-------- DATA --------

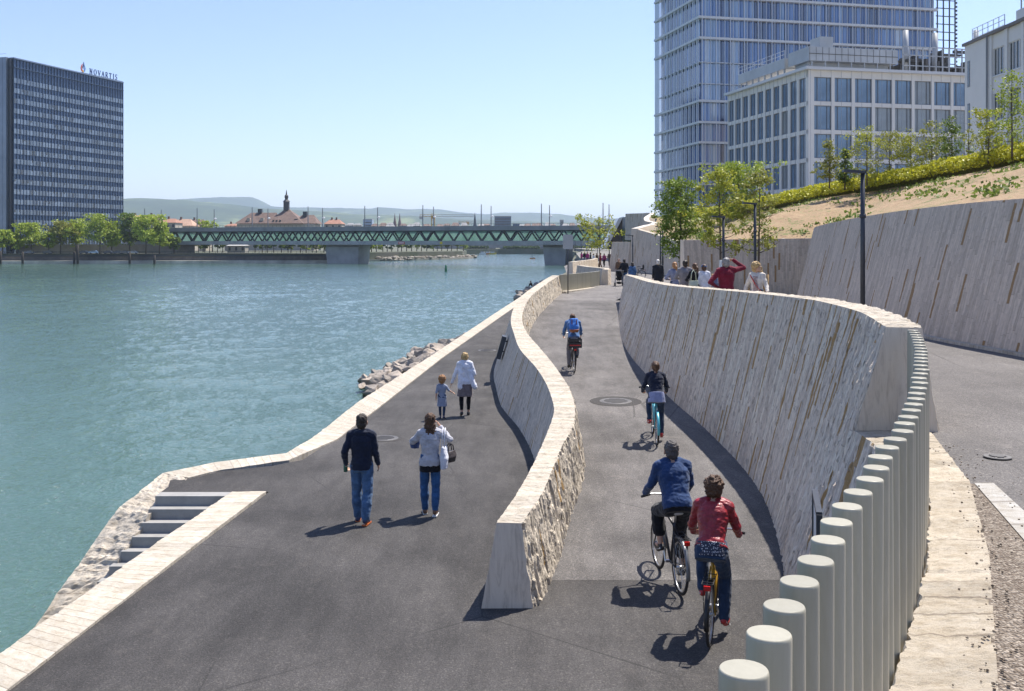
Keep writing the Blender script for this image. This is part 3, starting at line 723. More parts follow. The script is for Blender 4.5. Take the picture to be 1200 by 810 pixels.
for i, (u, dd_, h_, cr, lm, sh, lb) in enumerate(row):
    dd2 = dd_*1.0; x = (u-600)/1200*dd2; zb = float(np.interp(dd2, r1[::-1][:, 1][::-1], r1[:, 2]))
    zb = float(np.interp(dd2, r1[:, 1], r1[:, 2]))
    tree('young_tree', lb, (x, dd2, E+zb-.1), h_*.80, cr*1.05, 1700 if 'bare' not in lb else 160, .105, lm, 'young trees in a row on the terrace', trunk_h=.12, trunk_r=.045, shape=sh, seed=40+i, limbs=26, sparse=.5, clump=.34, bark=M_bark)

# ================================================ STAIRS AND KERBS BY THE WATER
def band(name, inner, outer, z_top, thick, label, mat=M_kerb, dens=.12, z_end=None, cat='kerb', amp=.006):
    """stone band between two plan polylines with the same number of points"""
    a = np.array(inner, float); b = np.array(outer, float); s = np.concatenate([[0], np.cumsum(np.linalg.norm(np.diff((a+b)/2, axis=0), axis=1))])
    q = np.linspace(0, s[-1], int(s[-1]/dens)+2); J = lambda A, c: np.interp(q, s, A[:, c])
    z = z_top if np.isscalar(z_top) else np.interp(q, s, z_top); z = z+0*q
    BL = np.stack([J(b, 0), J(b, 1), z-thick], 1); TLq = np.stack([J(b, 0), J(b, 1), z], 1); TRq = np.stack([J(a, 0), J(a, 1), z], 1); BRq = np.stack([J(a, 0), J(a, 1), z-thick], 1)
    o = wall_body(name, q, BL, TLq, TRq, BRq, [mat, mat, mat, mat], (.02, amp, amp), rows=(24, 14, 2), colw=.3, lean=0, period=.4)
    return tag(o, label, cat)
zk = Z0+.03
band('kerb_wall', [(-5.8, -3), (-5.02, 10.0), (-4.40, 18.33)], [(-6.3, -3), (-5.56, 10.9), (-5.22, 15.6), (-5.00, 18.28)], zk, 5.2, 'straight pale limestone kerb wall between the stairs and the dark asphalt', dens=.06) if False else band('kerb_wall', [(-5.8, -3), (-5.02, 10.0), (-4.62, 15.6), (-4.40, 18.33)], [(-6.3, -3), (-5.58, 10.4), (-5.22, 15.6), (-5.00, 18.28)], zk, 5.2, 'straight pale limestone kerb wall between the stairs and the dark asphalt', dens=.06)
out_ = sc_([(-6.98, 20.5), (-6.27, 21.5), (-4.95, 22.45), (-4.72, 24.2), (-4.45, 30), (-3.3, 42.2), (-1.3, 65.7), (.87, 90.5), (3.6, 118)])
in_ = sc_([(-6.35, 20.1), (-5.95, 20.75), (-4.73, 21.75), (-4.12, 24.0), (-3.75, 28.6), (-2.84, 41.0), (-.72, 64.6), (1.6, 90), (4.4, 118)])
band('kerb_wall', in_, out_, zk, 5.2, 'long pale limestone kerb along the edge of the river promenade', dens=.1)
band('stair_cheek_wall', [(-7.2, 14.7), (-6.88, 16.1), (-6.28, 17.75), (-6.14, 19.37)], [(-7.75, 14.7), (-7.48, 15.75), (-6.96, 18.1), (-6.73, 19.76)], [zk-2.3, zk-1.65, zk-.25, zk], 5.0, 'rough split limestone wall sloping down on the river side of the stairs', mat=M_cheek, dens=.04, cat='wall', amp=.035)
# stairs
n = NT('stair_concrete'); c = n.coord(); f = n.noise(c, 3, 6, .7)
n.bsdf(color=n.ramp(f, [(.3, (.24,.235,.22)), (.7, (.34,.33,.31))]), rough=.75, normal=n.bump(n.noise(c, 60, 3), .3, .004))
M_stair = n.m
st = thing('stairs', 'blue-grey concrete stairs going down to the river between two pale stone walls', 'stairs', (-6, 18.3, Z0))
for i in range(13):
    y1 = 18.38-.25*i; z = Z0-.17*i
    xa, xb = float(np.interp(y1, [14.7, 16.1, 17.8, 19], [-7.3, -6.98, -6.34, -6.2])), float(np.interp(y1, [10, 18.3], [-5.6, -5.0]))+.1
    if i == 0:
        MB().box(-6.30, -4.9, y1-.30, y1+.02, z-.17-.5, z-.002).build('step', M_stair, st); st.children[-1].location = (6, -18.3, -Z0)
    else:
        o = MB().box(xa-.03, xb, y1-.30, y1+.03, z-.6, z).build('step', M_stair, st); o.location = (6, -18.3, -Z0)
struct(MB().box(-6.6, -5.1, 14.0, 18.3, -1, Z0-2.6).build('stair_footing_ground', M_conc))

# ================================================ POST RAILING
n = NT('post_paint'); c = n.coord(); f = n.noise(n.mapping(c, (6, 6, .8)), 2.0, 6, .7); oi = n.t.nodes.new('ShaderNodeObjectInfo'); scr = n.noise(c, 34, 6, .8)
n.bsdf(color=n.mix(n.ramp(scr, [(.66, 0), (.72, .35)]), n.mix(1, n.ramp(f, [(.3, (.35,.33,.25)), (.7, (.42,.395,.31))]), n.ramp(oi.outputs['Random'], [(0, .90), (1, 1.08)]), 'MULTIPLY'), (.22,.20,.15)), rough=.32, spec=.45)
M_post = n.m
def rail(name, pts, label, D, pitch, htop, hbot, lim=99):
    P = np.array(pts, float); s = np.concatenate([[0], np.cumsum(np.linalg.norm(np.diff(P, axis=0), axis=1))])
    N = min(lim, int(s[-1]/pitch)); t = thing(name, label, 'railing', (float(P[0, 0]), float(P[0, 1]), E-float(hbot(P[0, 1])))); B = Vector(t.location)
    for i in range(N+1):
        q = i*pitch; x = float(smooth_interp(q, s, P[:, 0])); y = float(smooth_interp(q, s, P[:, 1])); top = E-float(htop(y)); bot = E-float(hbot(y))
        H = top-bot; r_ = D/2
        o = MB().lathe((0, 0, 0), [(r_, 0), (r_, .01), (r_, H-.022), (r_, H-.010), (r_*.985, H-.004), (r_*.94, H), (1e-4, H+.0005)], 28).build('post', M_post, t, smooth=True)
        me = o.data
        for p in me.polygons:
            if abs(p.normal.z) > .95: p.use_smooth = False
        o.location = Vector((x, y, bot))-B; o.rotation_euler = (R(random.uniform(-.3, .3)), R(random.uniform(-.3, .3)), 0)
    return t
rail('post_railing', [(x, y) for y, x in POSTP[2:]][::1], 'curved railing of thick upright pale green-grey round posts close to the viewer', .118, .262, lambda y: np.interp(y, [2, 3.5, 7, 11.8], [.99, 1.04, 1.04, .965]), lambda y: np.interp(y, [8.8, 9.4], [2.95, 2.19]))
# kerb and posts of the farther railing, seen as one pale sheet
fp = [(2.9, 61.8), (4.1, 64.6), (5.3, 67.8), (6.0, 70.2)]
rail('post_railing', fp, 'distant pale railing of closely set posts beyond the end of the low wall', .10, .112, lambda y: 1.85+0*y, lambda y: 2.86+0*y)
band('kerb', [(3.25, 61.5), (4.45, 64.4), (5.6, 67.6), (6.35, 70.2)], [(2.6, 61.9), (3.8, 64.8), (5.0, 68), (5.8, 70.4)], E-2.85, 1.4, 'cream stone kerb under the distant post railing', dens=.3)
pw = lambda pts, tops, lb: poly_wall('low_wall', pts, tops, [3.3]*len(pts), [M_slat_far, M_cope, M_slat_rough, M_end], lb, th=.4, batter=.16, n=60, rows=(14, 4, 14))
pw([(5.95, 70.4), (6.25, 71.6), (6.2, 74), (5.6, 78), (5.1, 84)], [1.75]*5, 'short winding limestone wall after the distant railing')
pw([(5.1, 97), (5.5, 99), (6.4, 103), (8.2, 112), (9.6, 122)], [1.7]*5, 'farther piece of winding limestone wall near the river bend')

# ================================================ PANELS, COVERS, LAMPS
M_dark = plain('anthracite_metal', (.055,.06,.07), .45, .4, var=.1); M_steel = plain('brushed_steel', (.55,.55,.55), .35, .9, var=.08)
M_signgrey = plain('sign_back_grey', (.40,.41,.41), .5, .3, var=.05)
t = thing('sign_post', 'blank grey sign board on a thin dark pole beyond the low wall', 'sign', (3.35, 62.2-.9, E-float(Hr(61.3))))
MB().tube([(0, 0, 0), (0, 0, 3.15)], .035, 10).build('pole', M_dark, t, smooth=True)
m = MB(); bw, bh = .30, .44
pl = []
for cx_, cz_, a0_ in ((bw-.06, bh-.06, 0), (-bw+.06, bh-.06, 90), (-bw+.06, -bh+.06, 180), (bw-.06, -bh+.06, 270)):
    for q in range(5): a_ = R(a0_+q*22.5); pl.append((cx_+.06*math.cos(a_), cz_+.06*math.sin(a_)))
vs = [(x, -.05, z+3.1) for x, z in pl]+[(x, -.02, z+3.1) for x, z in pl]; N = len(pl)
m.add(vs, [tuple(range(N)), tuple(reversed(range(N, 2*N)))]+[(i, N+i, N+(i+1)%N, (i+1)%N) for i in range(N)]); m.build('board', M_signgrey, t)
for dz in (-.22, .22): MB().box(-.28, .28, -.02, .035, 3.1+dz-.02, 3.1+dz+.02).build('bracket', M_dark, t)
# dark board on the wall side, seen from its edge
t = thing('wall_sign', 'dark sign board standing out from the promenade side of the low wall', 'sign', (-.34, 33.0, E-3.32))
m = MB(); m.obox((0, 0, 0), .075, .30, .37, Matrix.Rotation(R(16), 3, 'Y')); m.build('board', M_dark, t)
for z in (-.15, .18): MB().bar((.02+z*.25, 0, z), (.30+z*.2, .1, z), .04, .04).build('bracket', M_dark, t)
# framed board by the near railing
t = thing('wall_sign', 'narrow dark framed board on steel brackets before the near railing', 'sign', (2.68, 9.0, E-2.54), R(-14))
MB().box(-.012, .012, -.40, .40, -.25, .25).build('board', plain('sign_white_face', (.6,.6,.58), .5), t)
m = MB()
for a, b in (((0, -.42, -.27), (0, .42, -.27)), ((0, .42, -.27), (0, .42, .27)), ((0, .42, .27), (0, -.42, .27)), ((0, -.42, .27), (0, -.42, -.27))): m.bar(a, b, .05, .04)
m.build('frame', M_dark, t)
for z in (-.17, .13): MB().tube([(.03, 0, z), (.68, .05, z)], .018, 8).build('bracket', M_steel, t, smooth=True)

def manhole(name, x, y, z, r, ring, label, slope=0):
    t = thing(name, label, 'manhole', (x, y, z+.006)); t.rotation_euler = (slope, 0, 0)
    if ring: MB().lathe((0, 0, 0), [(ring, -.002), (ring-.01, .004), (1e-4, .004)], 40).build('asphalt_patch', M_asph_ring, t)
    MB().lathe((0, 0, 0), [(r+.05, .004), (r+.045, .010), (r+.005, .010), (r, .007)], 36).build('rim', plain('cast_iron_rim', (.13,.125,.12), .6, .5), t)
    m = MB(); m.lathe((0, 0, 0), [(r, .006), (r-.01, .012), (1e-4, .012)], 36)
    for i in range(-3, 4):
        hw = math.sqrt(max(0, r*r*.72-(i*r*.25)**2))
        m.box(-hw, hw, i*r*.25-.012, i*r*.25+.012, .011, .019)
    m.build('lid', plain('cast_iron_lid', (.12,.115,.11), .6, .4), t)
p = atz(722, 477, 0)
d0 = 26.0; manhole('manhole_cover', (721.5-600)/1200*d0, d0, E-float(Hr(d0)), .36, .66, 'round manhole cover in a dark asphalt ring in the middle of the cycle ramp', slope=.036)
x, y, z = atz(450, 514, Z0); manhole('manhole_cover', x, y, Z0, .28, .42, 'round manhole cover beside the walking man on the promenade')
x, y, z = atz(571, 411, Z0); manhole('manhole_cover', x, y, Z0, .34, 0, 'small flat manhole cover far up the promenade beside the sign')
x, y, z = atz(1169, 535.5, E-2.14); manhole('manhole_cover', x, y, E-2.14-.008, .085, .12, 'little valve cover in the sunlit upper road')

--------

• **GIVEN PROBLEM**: Copy nothing but the lines from the top of the material through the line holding "tree('young_tree', lb, (x, dd2, E+zb-.1), h_*.80, cr*1.05, 1700", exactly as written; omit pictures.

• **EXERCISE SOLUTION**:
Keep writing the Blender script for this image. This is part 3, starting at line 723. More parts follow. The script is for Blender 4.5. Take the picture to be 1200 by 810 pixels.
for i, (u, dd_, h_, cr, lm, sh, lb) in enumerate(row):
    dd2 = dd_*1.0; x = (u-600)/1200*dd2; zb = float(np.interp(dd2, r1[::-1][:, 1][::-1], r1[:, 2]))
    zb = float(np.interp(dd2, r1[:, 1], r1[:, 2]))
    tree('young_tree', lb, (x, dd2, E+zb-.1), h_*.80, cr*1.05, 1700 if 'bare' not in lb else 160, .105, lm, 'young trees in a row on the terrace', trunk_h=.12, trunk_r=.045, shape=sh, seed=40+i, limbs=26, sparse=.5, clump=.34, bark=M_bark)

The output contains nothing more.